Rogério Ceni, do Flamengo, depois de ver seu time virar o jogo em que esteve atrás por duas vezes contra o Vélez Sarsfield, e em Buenos Aires, 3 a 2, pediu menos “lupa” nos defeitos defensivos rubro-negros e mais reconhecimento das qualidades da virada.
Miguel Ángel Ramírez, do Internacional, derrotado em La Paz pelo Always Ready, 2 a 0, não recorreu à justificativa da altitude desumana de 3.640 metros e reconheceu ter sido surpreendido pelo esquema do adversário: “Treinamos uma coisa e encontramos outra”.
A queixa do treinador brasileiro comparada ao reconhecimento do espanhol pode ser atribuída às diferenças culturais entre sul-americanos e europeus e redundar em críticas mais severas a Ceni, assim como em elogios à franqueza de Ramírez.

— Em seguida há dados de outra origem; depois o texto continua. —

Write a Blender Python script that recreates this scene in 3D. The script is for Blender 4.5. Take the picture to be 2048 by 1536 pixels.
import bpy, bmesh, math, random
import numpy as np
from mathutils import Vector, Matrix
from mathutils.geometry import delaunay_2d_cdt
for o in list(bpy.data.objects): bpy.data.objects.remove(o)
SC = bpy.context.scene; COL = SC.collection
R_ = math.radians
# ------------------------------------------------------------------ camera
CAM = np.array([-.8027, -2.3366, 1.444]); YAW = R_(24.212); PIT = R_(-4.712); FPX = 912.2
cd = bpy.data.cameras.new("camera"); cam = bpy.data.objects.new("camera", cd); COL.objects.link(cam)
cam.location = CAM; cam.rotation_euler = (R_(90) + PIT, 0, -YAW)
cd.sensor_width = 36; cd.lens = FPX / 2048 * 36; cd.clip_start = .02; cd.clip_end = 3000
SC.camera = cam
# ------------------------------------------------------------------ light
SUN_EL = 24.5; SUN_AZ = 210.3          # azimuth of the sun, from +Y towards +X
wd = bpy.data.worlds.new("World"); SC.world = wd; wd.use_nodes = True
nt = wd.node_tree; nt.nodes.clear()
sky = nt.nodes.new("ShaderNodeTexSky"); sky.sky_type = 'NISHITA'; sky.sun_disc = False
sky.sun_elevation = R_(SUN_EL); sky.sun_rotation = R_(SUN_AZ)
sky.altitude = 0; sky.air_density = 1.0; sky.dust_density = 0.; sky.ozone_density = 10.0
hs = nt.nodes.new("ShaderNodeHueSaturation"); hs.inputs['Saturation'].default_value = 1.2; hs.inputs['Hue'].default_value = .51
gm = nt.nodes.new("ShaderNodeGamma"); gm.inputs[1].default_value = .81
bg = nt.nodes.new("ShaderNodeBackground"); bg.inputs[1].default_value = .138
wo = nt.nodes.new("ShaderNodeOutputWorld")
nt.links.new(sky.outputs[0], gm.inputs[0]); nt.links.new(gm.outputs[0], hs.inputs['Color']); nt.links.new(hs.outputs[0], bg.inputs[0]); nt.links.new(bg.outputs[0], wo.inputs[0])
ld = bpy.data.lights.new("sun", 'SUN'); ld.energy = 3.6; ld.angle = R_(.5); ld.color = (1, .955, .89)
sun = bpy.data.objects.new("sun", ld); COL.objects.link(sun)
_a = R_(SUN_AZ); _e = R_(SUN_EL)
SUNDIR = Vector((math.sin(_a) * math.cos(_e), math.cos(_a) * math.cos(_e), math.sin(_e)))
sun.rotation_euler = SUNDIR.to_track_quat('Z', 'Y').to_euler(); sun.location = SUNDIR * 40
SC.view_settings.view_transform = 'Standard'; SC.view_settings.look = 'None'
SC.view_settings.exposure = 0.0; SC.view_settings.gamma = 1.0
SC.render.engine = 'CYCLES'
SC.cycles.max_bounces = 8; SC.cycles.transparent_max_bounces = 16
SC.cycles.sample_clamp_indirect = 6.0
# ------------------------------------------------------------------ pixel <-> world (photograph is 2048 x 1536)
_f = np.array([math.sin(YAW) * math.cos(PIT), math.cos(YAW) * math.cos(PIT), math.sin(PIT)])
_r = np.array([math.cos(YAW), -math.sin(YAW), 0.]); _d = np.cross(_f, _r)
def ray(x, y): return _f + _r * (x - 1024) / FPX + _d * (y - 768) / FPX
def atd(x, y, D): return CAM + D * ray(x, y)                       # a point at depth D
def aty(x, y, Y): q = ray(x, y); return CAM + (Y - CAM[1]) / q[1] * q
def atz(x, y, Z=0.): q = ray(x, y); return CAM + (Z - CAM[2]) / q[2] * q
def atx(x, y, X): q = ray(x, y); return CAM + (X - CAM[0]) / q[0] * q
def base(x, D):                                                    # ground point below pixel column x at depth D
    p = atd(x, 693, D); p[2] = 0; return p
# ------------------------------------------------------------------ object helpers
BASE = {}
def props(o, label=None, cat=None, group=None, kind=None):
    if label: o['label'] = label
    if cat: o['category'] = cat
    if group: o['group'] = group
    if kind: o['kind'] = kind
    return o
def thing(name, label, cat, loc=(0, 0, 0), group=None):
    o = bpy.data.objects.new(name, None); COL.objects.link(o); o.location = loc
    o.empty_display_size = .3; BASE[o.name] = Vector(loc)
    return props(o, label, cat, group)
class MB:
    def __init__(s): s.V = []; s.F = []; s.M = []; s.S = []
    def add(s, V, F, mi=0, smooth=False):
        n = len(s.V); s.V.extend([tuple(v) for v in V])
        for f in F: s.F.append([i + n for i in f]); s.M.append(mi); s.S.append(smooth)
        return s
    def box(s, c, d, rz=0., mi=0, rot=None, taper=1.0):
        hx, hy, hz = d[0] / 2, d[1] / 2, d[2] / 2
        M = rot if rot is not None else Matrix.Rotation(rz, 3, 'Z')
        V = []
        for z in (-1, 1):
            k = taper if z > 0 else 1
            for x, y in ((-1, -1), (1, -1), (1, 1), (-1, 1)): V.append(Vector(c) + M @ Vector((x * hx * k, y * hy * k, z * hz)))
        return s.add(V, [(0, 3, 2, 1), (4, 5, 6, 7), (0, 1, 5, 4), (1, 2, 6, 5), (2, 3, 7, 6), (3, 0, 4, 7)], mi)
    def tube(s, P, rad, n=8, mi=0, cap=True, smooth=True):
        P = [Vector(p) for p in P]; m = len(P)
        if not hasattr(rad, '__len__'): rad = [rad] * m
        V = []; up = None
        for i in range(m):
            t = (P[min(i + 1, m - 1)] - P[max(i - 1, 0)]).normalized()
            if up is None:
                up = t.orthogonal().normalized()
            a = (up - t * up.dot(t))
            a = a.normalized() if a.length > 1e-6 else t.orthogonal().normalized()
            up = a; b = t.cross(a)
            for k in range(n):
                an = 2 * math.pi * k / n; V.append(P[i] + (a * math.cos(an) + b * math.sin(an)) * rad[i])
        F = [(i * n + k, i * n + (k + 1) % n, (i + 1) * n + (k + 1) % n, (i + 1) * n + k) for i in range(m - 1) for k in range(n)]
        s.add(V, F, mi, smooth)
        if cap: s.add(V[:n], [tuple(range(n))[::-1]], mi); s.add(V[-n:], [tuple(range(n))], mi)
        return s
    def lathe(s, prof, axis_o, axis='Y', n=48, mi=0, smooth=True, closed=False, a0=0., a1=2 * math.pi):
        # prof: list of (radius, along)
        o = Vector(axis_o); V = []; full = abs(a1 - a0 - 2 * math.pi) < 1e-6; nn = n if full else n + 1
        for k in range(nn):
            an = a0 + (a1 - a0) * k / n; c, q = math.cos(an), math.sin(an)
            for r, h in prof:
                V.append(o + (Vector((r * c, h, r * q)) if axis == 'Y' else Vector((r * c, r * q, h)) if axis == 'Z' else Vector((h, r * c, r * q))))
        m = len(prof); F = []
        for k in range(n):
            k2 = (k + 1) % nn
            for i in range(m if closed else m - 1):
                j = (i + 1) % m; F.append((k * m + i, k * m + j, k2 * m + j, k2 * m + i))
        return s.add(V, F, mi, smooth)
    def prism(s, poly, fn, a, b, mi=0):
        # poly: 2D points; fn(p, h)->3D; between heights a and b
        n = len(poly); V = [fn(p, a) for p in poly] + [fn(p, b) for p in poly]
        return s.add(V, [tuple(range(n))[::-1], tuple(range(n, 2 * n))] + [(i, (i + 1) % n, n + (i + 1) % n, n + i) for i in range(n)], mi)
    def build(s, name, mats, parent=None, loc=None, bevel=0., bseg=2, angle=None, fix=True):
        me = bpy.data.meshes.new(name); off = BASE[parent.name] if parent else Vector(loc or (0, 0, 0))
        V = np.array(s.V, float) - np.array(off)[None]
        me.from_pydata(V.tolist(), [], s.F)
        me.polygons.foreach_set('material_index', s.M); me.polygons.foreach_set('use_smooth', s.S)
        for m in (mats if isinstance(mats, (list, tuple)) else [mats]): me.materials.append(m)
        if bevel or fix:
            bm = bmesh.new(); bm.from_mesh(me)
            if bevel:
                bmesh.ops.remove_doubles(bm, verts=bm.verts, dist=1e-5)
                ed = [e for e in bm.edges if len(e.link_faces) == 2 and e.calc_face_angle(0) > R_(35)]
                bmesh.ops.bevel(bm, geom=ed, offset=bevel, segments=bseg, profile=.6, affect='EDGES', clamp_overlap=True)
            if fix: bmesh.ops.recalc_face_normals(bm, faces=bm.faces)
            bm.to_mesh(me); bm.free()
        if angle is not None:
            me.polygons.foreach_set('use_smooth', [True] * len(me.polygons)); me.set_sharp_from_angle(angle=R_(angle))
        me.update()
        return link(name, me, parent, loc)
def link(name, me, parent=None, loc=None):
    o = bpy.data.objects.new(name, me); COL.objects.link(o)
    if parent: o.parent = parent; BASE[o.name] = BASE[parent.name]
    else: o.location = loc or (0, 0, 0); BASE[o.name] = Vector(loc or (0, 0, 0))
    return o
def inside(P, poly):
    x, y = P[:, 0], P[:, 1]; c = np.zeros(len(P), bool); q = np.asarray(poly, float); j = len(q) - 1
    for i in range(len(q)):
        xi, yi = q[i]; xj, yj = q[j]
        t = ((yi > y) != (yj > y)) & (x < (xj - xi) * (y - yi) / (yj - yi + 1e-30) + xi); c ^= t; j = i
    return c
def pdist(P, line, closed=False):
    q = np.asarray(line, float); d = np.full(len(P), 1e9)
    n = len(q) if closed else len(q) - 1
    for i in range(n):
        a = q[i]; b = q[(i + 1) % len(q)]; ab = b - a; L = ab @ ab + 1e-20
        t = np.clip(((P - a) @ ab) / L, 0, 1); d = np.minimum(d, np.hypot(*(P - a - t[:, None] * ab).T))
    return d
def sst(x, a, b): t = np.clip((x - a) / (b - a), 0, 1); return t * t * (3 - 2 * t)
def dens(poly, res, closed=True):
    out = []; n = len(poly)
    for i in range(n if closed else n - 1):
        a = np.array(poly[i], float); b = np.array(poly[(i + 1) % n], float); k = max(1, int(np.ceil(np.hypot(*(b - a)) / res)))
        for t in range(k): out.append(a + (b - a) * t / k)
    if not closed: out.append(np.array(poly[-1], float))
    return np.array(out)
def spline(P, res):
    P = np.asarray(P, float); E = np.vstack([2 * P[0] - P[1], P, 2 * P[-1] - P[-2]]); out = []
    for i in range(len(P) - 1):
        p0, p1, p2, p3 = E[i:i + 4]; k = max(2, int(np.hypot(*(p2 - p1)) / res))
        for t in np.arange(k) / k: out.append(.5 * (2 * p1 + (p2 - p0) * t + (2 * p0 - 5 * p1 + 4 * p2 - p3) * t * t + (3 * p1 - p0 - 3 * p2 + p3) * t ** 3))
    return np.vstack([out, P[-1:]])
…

Como tudo tem outro lado, é possível também fazer exatamente o inverso. Afinal, um ganhou e o outro perdeu. E daí?
Daí que Ceni está certo ao dizer ser exagero tratar o desempenho de seu time mais pelos erros que pelos acertos numa vitória tão importante. E Ramírez é pago para não ser surpreendido como admitiu ter sido na Bolívia.
Pois então, como ficamos? Com Ceni? Com Ramírez?
Com ambos e com nenhum dos dois.
Fiquemos com o futebol e seus detalhes, suas incertezas, com o improviso e o talento capazes de desmontar esquemas e teorias.
Não há tática que impeça o golaço do boliviano Fernando Saucedo, um tirambaço de fora da área no ar rarefeito de La Paz, para fazer 1 a 0 no Inter. Como não há quem evite, ou planeje, outro golaço, o do uruguaio Giorgian De Arrascaeta, para decretar a virada do Flamengo.
Aí, no dia seguinte aos jogos dos gaúchos e dos cariocas, o Palmeiras vai ao Peru, onde também na noite anterior o São Paulo havia atropelado o campeão peruano Sporting Cristal, 3 a 0, e acontece o que aconteceu.
Em jogo dominado, pintando até goleada, os paulistas têm Empereur expulso. Sofrem o 1 a 2 na cobrança da falta que causou a expulsão e bate um surpreendente deus nos acuda. Danilo, que jogava muito bem, faz um pênalti desnecessário e vem o empate dos donos da casa.
Quase acontece o 3 a 2 em bobeada do excelente Weverton e, no derradeiro segundo, 10 contra 11, Renan, que estava no banco, cabeceia o escanteio cobrado por Scarpa, que também estava no banco, e o campeão continental ganha por 3 a 2.
Em vez das homenagens ao futebol e suas reviravoltas extraordinárias, instala-se a polêmica: por que o português Abel Ferreira insistiu com três zagueiros naquelas circunstâncias?
Mestre Tostão, que é mestre exatamente pelo equilíbrio em ver o essencial, o fator humano e sua magia, e o complementar, as táticas e estratégias, já cansou de mostrar que jogar com três zagueiros não é necessariamente defensivismo, muitas vezes é o contrário. Aliás, como o ex-goleador Hernán Crespo tem demonstrado no São Paulo.
“Olhem para frente, não para trás” —nenhuma referência à busca do bicampeonato da Libertadores, mas para mirar o ataque, não a defesa—, pediu Ferreira após a estreia em Lima —e ninguém parece ter entendido quando disse ter feito do limão limonada, um trocadilho na capital andina.
Mil vezes preferível os sustos levados por Flamengo e Palmeiras aos 60 cruzamentos do Atlético Mineiro na área do venezuelano La Guaira no horrível empate, 1 a 1, e atuação salvadora do goleiro Éverson.
Porque o futebol olhado só pelos erros prejudica o lado lúdico.